:: Supplied material

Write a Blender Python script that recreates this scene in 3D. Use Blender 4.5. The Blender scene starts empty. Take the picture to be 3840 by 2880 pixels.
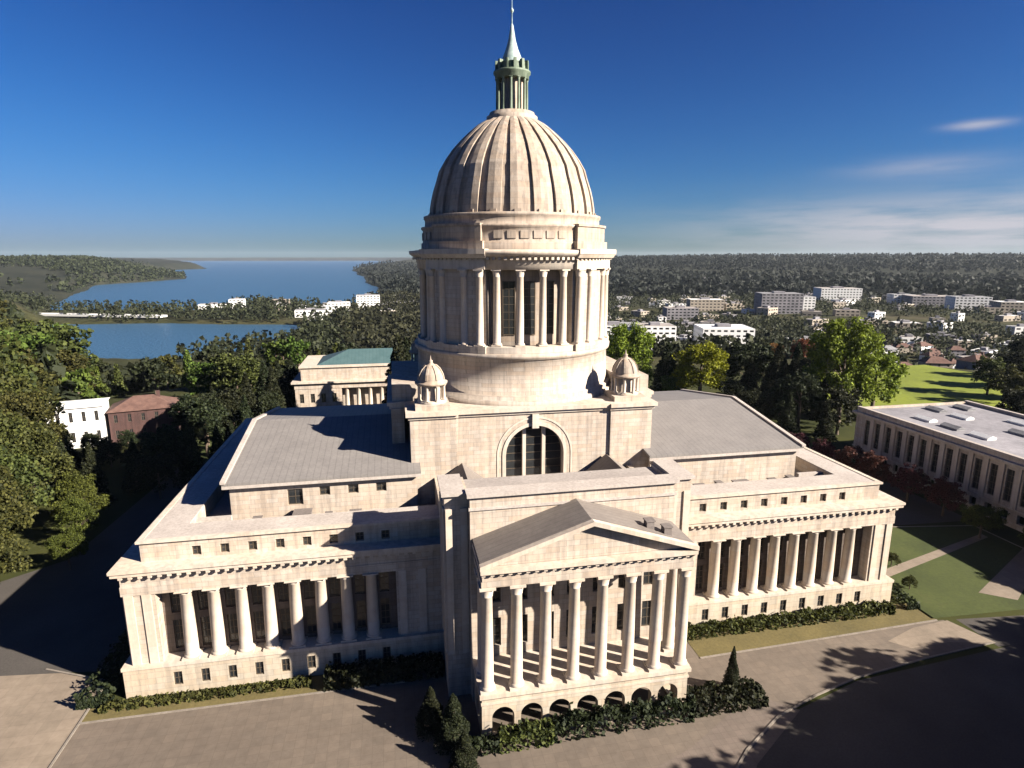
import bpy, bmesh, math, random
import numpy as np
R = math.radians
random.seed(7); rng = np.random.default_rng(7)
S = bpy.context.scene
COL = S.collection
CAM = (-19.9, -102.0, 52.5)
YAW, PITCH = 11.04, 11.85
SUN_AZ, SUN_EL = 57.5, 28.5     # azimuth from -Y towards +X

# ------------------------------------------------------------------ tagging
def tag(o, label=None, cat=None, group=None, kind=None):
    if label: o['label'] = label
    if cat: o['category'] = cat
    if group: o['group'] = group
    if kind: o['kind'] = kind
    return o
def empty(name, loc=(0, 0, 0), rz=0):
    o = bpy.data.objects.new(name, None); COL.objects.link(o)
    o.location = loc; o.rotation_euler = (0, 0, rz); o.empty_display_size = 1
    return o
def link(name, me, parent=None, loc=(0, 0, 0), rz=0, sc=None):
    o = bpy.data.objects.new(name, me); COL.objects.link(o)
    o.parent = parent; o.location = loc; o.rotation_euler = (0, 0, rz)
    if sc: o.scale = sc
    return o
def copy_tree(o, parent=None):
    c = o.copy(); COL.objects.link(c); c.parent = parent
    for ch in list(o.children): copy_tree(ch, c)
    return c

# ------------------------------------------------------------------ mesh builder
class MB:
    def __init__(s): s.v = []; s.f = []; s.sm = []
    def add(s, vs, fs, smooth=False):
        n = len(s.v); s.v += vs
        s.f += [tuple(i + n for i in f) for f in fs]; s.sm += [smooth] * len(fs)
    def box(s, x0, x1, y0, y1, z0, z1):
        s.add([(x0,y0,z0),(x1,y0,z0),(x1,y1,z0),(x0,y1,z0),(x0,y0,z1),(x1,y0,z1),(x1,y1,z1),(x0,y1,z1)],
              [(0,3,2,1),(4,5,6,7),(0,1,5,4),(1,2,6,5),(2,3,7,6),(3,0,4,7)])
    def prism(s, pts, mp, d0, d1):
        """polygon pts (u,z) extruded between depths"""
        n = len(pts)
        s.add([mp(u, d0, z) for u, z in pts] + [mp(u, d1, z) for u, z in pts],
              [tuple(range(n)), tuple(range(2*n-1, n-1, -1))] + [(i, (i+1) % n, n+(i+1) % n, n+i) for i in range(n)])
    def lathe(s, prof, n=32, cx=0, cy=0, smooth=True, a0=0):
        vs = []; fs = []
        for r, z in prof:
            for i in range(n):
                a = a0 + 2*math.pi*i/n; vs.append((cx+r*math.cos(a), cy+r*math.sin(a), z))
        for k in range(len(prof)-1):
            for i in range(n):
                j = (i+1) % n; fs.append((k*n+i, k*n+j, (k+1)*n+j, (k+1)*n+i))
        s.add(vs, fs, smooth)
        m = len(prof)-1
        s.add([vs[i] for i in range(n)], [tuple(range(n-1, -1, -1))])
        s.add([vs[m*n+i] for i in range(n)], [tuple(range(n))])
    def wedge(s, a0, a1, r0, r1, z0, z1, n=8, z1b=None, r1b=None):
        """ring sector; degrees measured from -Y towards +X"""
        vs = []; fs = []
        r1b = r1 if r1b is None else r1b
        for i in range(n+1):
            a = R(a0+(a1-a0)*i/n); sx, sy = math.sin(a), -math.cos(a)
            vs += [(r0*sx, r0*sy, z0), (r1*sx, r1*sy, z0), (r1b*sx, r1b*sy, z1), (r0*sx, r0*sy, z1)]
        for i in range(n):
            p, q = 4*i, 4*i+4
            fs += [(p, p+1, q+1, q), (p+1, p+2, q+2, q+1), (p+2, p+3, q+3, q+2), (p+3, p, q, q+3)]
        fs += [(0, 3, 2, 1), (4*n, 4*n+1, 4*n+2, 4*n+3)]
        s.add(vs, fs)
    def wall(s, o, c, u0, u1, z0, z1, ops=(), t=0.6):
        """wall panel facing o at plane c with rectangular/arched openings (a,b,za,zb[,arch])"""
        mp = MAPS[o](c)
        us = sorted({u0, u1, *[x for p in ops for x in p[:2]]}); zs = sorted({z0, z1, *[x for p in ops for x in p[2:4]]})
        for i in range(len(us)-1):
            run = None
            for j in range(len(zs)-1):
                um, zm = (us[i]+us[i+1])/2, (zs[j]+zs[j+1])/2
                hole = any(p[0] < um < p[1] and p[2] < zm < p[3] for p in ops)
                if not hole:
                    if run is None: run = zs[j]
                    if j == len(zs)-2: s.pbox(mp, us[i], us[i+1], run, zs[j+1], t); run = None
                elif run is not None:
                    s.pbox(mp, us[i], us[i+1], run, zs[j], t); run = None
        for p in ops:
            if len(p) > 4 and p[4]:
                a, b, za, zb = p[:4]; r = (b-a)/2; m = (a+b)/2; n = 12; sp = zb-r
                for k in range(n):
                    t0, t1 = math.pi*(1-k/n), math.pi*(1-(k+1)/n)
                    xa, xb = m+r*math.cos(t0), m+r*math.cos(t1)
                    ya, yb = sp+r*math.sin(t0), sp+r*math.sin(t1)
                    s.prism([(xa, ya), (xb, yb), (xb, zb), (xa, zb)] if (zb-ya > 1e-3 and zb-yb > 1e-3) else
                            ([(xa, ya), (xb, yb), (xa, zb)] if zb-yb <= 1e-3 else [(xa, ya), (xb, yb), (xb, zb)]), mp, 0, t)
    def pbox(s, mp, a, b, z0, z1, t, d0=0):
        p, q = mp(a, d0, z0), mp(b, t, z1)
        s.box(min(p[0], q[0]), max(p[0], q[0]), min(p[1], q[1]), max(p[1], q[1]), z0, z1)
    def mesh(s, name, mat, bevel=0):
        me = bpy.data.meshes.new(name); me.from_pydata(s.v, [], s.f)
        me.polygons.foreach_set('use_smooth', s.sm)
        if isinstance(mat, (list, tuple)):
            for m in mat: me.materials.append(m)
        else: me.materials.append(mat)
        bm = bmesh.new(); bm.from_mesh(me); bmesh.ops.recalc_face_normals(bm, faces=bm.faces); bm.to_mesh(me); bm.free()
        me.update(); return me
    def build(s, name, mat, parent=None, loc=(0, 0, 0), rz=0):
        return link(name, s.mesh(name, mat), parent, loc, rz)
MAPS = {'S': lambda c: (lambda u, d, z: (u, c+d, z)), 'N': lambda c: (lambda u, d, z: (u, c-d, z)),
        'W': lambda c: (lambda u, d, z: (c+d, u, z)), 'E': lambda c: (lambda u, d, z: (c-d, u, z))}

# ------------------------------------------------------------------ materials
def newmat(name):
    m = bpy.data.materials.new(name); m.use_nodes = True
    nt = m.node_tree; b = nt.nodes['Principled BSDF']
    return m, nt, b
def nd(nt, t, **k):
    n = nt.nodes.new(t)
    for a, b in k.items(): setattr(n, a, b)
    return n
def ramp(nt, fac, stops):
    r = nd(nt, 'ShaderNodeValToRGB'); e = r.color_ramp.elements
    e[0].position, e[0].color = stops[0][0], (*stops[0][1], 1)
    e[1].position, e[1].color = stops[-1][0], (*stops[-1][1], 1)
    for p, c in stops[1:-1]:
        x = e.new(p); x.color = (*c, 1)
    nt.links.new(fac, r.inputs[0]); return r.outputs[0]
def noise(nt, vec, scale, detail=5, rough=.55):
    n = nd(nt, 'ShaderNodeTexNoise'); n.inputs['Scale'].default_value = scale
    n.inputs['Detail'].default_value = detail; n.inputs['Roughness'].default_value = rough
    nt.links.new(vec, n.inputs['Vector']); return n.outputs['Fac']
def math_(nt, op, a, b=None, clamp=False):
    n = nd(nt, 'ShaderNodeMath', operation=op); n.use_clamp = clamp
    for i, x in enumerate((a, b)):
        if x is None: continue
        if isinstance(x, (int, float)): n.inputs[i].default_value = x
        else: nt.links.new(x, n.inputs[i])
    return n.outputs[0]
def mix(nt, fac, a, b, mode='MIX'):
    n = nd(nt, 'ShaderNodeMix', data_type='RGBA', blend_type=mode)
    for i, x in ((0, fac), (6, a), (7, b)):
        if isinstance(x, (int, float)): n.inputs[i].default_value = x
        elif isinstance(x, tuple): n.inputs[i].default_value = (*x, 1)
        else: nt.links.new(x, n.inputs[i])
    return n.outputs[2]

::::

Print the data above verbatim from the first line through the line holding "SUN_AZ, SUN_EL = 57.5, 28.5", leaving every picture out.

# Response to this task
Write a Blender Python script that recreates this scene in 3D. Use Blender 4.5. The Blender scene starts empty. Take the picture to be 3840 by 2880 pixels.
import bpy, bmesh, math, random
import numpy as np
R = math.radians
random.seed(7); rng = np.random.default_rng(7)
S = bpy.context.scene
COL = S.collection
CAM = (-19.9, -102.0, 52.5)
YAW, PITCH = 11.04, 11.85
SUN_AZ, SUN_EL = 57.5, 28.5     # azimuth from -Y towards +X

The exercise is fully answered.